The wettest place in the 50 states is along the eastern slopes of Mount Waialeale at 5,075 feet, on the island of Kauai, Hawaii. The average annual precipitation on Mount Waialeale during the past 60 years has been 462.47 inches. Pu’u Kukui, on the island of Maui, at 4,125 feet above sea level, averages 413.61 inches a year and holds the U.S. annual rainfall record of 705.44 inches set during the El Nino year of 1982. Pu’u Kukui also holds the monthly U.S. record for most precipitation established in March of 1942 with 107.34 inches.

The wettest spot in all of North America lies to the southeast of Little Port Arthur in Canada’s province of British Columbia. Henderson Lake averages 256.43 inches of precipitation a year.

The U.S. claims the wettest year on record set in 1976, when Alaska’s MacLeod Harbor weather station gauged an incredible 332.26 inches of rain. Of this total, 71.80 inches fell in the month of November, also a North American record.

Here in the Inland Northwest, the most precipitation the Spokane International Airport ever recorded for an entire year was 26.07 inches back in 1948. Coeur d’Alene measured its all-time annual high precipitation total of 38.77 inches in 1996.

The most arid spot on Earth is Chile’s Atacama Desert, about 18 degrees south of the equator. Often years pass without any measurable moisture being gauged at a small village named Arica. A neighboring town, Iquique, once went an amazing 11.5 years without rain, from November of 1945 to May of 1957. The normal annual rainfall at Arica is just 0.03 inches. Iquique averages a mere .07 inches.

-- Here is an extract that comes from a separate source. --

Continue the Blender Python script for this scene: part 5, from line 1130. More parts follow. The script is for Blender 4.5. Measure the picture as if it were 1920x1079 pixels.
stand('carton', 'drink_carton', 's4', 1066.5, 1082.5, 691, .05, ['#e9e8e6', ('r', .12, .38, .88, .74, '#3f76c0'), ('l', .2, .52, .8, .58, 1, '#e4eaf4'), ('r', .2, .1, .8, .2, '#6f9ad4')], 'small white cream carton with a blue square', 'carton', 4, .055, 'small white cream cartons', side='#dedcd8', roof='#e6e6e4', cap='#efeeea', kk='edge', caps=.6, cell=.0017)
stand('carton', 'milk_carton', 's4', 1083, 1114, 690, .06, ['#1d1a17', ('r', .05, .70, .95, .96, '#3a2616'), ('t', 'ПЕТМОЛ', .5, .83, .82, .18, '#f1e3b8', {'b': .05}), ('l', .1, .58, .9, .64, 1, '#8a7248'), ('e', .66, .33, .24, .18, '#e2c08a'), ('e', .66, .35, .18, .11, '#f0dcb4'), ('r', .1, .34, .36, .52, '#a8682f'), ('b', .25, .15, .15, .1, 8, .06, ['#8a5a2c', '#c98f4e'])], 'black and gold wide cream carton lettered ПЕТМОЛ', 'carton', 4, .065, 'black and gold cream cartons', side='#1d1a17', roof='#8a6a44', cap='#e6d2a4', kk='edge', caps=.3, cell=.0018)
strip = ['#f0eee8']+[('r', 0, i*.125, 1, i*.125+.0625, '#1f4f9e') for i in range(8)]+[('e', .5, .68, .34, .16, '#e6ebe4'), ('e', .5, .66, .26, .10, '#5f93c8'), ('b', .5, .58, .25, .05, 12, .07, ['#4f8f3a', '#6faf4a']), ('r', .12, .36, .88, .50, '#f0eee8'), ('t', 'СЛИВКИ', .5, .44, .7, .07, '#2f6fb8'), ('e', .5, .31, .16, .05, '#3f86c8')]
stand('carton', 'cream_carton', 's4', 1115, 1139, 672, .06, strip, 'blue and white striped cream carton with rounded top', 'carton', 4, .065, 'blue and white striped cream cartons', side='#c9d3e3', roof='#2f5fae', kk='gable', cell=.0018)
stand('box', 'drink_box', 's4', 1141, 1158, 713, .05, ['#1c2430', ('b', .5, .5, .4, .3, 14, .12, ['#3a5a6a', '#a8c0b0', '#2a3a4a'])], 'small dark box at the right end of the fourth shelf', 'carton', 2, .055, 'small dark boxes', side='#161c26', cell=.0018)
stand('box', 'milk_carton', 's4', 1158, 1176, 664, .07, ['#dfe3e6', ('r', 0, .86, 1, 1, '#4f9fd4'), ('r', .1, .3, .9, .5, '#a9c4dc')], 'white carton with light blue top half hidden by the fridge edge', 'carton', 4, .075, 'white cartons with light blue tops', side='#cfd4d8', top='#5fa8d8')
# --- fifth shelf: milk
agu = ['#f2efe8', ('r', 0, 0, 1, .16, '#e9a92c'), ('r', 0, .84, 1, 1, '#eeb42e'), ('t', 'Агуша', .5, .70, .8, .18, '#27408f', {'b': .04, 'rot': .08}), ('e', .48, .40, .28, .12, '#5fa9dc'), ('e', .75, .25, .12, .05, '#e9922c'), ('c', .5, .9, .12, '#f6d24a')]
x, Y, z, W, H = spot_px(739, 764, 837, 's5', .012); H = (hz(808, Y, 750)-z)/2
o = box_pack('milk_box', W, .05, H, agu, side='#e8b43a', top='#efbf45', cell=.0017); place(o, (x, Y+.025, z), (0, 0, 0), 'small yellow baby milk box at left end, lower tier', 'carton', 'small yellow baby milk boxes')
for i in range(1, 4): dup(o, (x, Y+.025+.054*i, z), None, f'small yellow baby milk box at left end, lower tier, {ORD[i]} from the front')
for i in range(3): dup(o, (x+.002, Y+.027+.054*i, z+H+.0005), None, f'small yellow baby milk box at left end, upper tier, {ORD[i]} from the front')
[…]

The polar regions are likewise extremely dry. The South Pole Station in Antarctica in the past five decades has averaged only 0.08 inches of melted snowfall. Arctic Bay, in Canada’s Northwest Territories, averages only 0.09 inches of moisture in a calendar year. The driest year ever was 1949 with 0.05 inches of precipitation.

The longest rainless stretch on record in the country occurred at Bagdad, Calif., when no measurable rain fell for 767 consecutive days from Oct. 3, 1912 to Nov. 8, 1914, more than two full years!

Locally in the Inland Northwest, the driest year on record for both Spokane and Coeur d’Alene was 1929, the year that the stock market crashed. Only 7.54 inches of precipitation was measured in Spokane in 1929 compared with the annual normal of 16.67 inches. Coeur d’Alene, much wetter with an average rainfall since 1895 of 26.11 inches, gauged 15.18 inches in 1929.

Expect dry weather ahead

Speaking of dryness, the rest of July and August will see limited amounts of rainfall across our region. Only scattered showers and isolated thunderstorms will pop up in the late afternoon and evening hours.

We’re already experiencing some big heat this week across the Inland Empire. This particular heat wave should break by this weekend as temperatures begin to cool down. Another round of very hot weather with readings near the 100-degree mark should arrive late this month or early August. Early September should be very warm as well.

By mid-September, the weather pattern is expected to be much cooler and wetter than normal.